Downloading PDF. Please wait... Issue 2288

The dangers of double jeopardy

This article is over 9 years, 11 months old
The Stephen Lawrence verdict was right, but we should be cautious of re-trials, writes Brian Richardson
Issue 2288

Every decent person will have rejoiced at the conviction of two of Stephen Lawrence’s murderers.

The loss of their son and brother is irreplaceable, but at least his family have received some justice for their dogged and determined campaign.

In the wake of that verdict, a number of commentators have praised the law change that resulted in one of Stephen’s killers, Gary Dobson, being hauled back into the dock.

Historically the “double jeopardy” rule prevented someone being re-tried for an offence that they had previously been acquitted of.

If that rule still applied, Dobson could not have been re-tried—he’d been found not guilty in 1996.

Among those hailing the demise of double jeopardy are Daily Mail editor Paul Dacre.

But socialists should challenge that chorus of approval.

Lawyers and grassroots campaigners didn’t call for the abolition of double jeopardy at the Stephen Lawrence Inquiry in 1998.

And there is now a very real concern that, instead of investigating matters thoroughly, the police will simply harass, bully and round up the “usual suspects”.

That in turn could lead to unreliable confessions and convictions based on weak evidence.

Even where suspects are acquitted, many would live in fear of being hauled into court again.

And knowing that the defendant has been before the courts before may influence juries at re-trials.

Despite these dangers, reform to allow for a re-trial where “fresh and viable evidence is presented” was one of the recommendations of Macpherson’s report into Stephen’s death.

This was adopted and implemented by New Labour.

Today, the change only applies to a small number of very serious offences and any application to overturn an acquittal is examined by the Court of Appeal.

These requirements supposedly act as a safeguard against frivolous or vexatious applications. Before Dobson could be re-tried, therefore, the Court of Appeal had to scrutinise the evidence upon which he was ultimately convicted.

But had the police done their job properly back in 1993, Dobson and Norris could have been convicted then.

Moreover, had the murder been investigated properly, it might have netted all the suspects rather than just two. We may now see a clamour for further reform of the double jeopardy rule.

Recent changes in the law have already made it easier for criminal courts to rely upon previous convictions and the evidence of absent or even anonymous witnesses.

The government is also considering further restrictions to a defendant’s right to trial by jury and, of course, legal aid is being slashed.

The Stephen Lawrence trial has also highlighted the controversial issue of joint enterprise.
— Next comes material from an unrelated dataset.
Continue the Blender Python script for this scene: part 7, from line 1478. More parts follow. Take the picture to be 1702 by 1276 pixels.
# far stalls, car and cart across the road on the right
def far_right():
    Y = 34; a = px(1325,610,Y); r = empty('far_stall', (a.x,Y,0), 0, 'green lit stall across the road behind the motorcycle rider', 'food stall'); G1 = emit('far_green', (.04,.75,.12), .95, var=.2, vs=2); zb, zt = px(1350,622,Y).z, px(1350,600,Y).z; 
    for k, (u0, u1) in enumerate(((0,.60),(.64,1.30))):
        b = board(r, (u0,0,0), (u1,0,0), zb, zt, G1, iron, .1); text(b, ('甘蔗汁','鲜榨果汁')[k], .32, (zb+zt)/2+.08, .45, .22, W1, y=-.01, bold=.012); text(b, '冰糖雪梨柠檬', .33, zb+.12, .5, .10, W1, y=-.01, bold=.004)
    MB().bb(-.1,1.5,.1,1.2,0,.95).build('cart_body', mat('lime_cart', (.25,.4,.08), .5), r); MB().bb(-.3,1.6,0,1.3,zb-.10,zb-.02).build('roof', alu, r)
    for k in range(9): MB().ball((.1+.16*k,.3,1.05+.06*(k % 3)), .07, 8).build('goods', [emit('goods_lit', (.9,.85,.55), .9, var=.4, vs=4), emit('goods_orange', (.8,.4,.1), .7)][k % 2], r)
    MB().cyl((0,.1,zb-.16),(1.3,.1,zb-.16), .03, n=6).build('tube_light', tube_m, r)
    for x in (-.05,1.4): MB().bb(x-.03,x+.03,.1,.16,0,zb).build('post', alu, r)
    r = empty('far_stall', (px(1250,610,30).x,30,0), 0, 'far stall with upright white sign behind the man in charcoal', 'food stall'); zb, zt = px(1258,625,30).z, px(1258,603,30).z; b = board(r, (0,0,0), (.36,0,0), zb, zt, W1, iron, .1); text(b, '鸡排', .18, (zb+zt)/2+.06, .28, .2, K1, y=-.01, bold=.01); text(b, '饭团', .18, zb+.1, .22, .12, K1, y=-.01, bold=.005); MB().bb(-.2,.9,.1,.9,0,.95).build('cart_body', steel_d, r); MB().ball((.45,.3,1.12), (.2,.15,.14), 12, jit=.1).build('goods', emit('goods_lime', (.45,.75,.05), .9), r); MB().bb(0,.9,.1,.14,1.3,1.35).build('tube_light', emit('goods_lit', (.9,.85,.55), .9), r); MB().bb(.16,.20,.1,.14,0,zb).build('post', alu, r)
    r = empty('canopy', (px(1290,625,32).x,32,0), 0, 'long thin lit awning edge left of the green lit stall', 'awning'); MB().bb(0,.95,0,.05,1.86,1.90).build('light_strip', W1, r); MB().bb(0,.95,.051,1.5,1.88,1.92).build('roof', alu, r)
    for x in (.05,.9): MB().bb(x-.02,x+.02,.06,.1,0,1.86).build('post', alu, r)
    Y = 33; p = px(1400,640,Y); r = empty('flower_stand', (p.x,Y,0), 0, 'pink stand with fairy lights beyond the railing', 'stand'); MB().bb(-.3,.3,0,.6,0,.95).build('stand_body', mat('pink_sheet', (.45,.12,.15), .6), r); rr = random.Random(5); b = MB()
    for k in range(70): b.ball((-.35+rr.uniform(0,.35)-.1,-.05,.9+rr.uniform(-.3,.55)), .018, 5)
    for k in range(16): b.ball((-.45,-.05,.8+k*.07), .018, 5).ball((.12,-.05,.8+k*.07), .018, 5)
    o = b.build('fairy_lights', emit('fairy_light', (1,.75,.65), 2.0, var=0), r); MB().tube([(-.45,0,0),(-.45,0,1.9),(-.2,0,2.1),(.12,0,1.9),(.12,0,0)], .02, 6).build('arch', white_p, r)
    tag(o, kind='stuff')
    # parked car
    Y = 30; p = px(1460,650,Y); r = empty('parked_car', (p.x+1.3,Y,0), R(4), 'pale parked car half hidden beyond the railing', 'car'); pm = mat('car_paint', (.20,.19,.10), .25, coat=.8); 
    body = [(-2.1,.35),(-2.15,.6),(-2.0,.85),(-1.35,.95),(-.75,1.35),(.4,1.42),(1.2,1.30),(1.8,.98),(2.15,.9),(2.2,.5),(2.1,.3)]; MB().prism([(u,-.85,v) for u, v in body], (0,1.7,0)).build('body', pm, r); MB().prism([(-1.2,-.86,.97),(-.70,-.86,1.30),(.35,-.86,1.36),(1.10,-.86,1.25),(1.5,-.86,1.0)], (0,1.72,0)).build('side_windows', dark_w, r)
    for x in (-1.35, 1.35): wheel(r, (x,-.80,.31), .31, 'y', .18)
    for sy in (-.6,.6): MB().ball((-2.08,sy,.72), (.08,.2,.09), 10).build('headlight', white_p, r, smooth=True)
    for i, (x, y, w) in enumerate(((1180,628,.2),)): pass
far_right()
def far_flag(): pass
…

The jury that found Dobson and Norris guilty did not have to be convinced that either of them actually wielded the knife that killed him.

They were convicted on the basis that the attack on Stephen was carried out by a gang of which they were a part. It was also found that the attack was deliberate and concerted, and that the person who stabbed him did so with their knowledge and approval.

There is widespread concern amongst lawyers and activists that this is being used indiscriminately and leading to the overcharging of young people.

The law is complex. It employs concepts such as “tacit agreements” and liability for acts that they “contemplate” others committing.

It also says defendants need to show a certain level of what is called “effective withdrawal” from the situation if they are to mount a successful defence.

The overuse of this law led to calls for a change from lawyers and activists.

The current director of public prosecutions, Keir Starmer, made his name as a progressive human rights barrister.

But we can’t rely on him. Campaigners must keep up the pressure to ensure that the new guidelines he has promised take into account these concerns.

The fancy Latin language of the legal system is a sham. The courts have never provided an “equality of arms”. Instead they have been used against poor and oppressed.

Any further erosion of a defendant’s rights, including a wider abolition of double jeopardy, will tip the balance even further.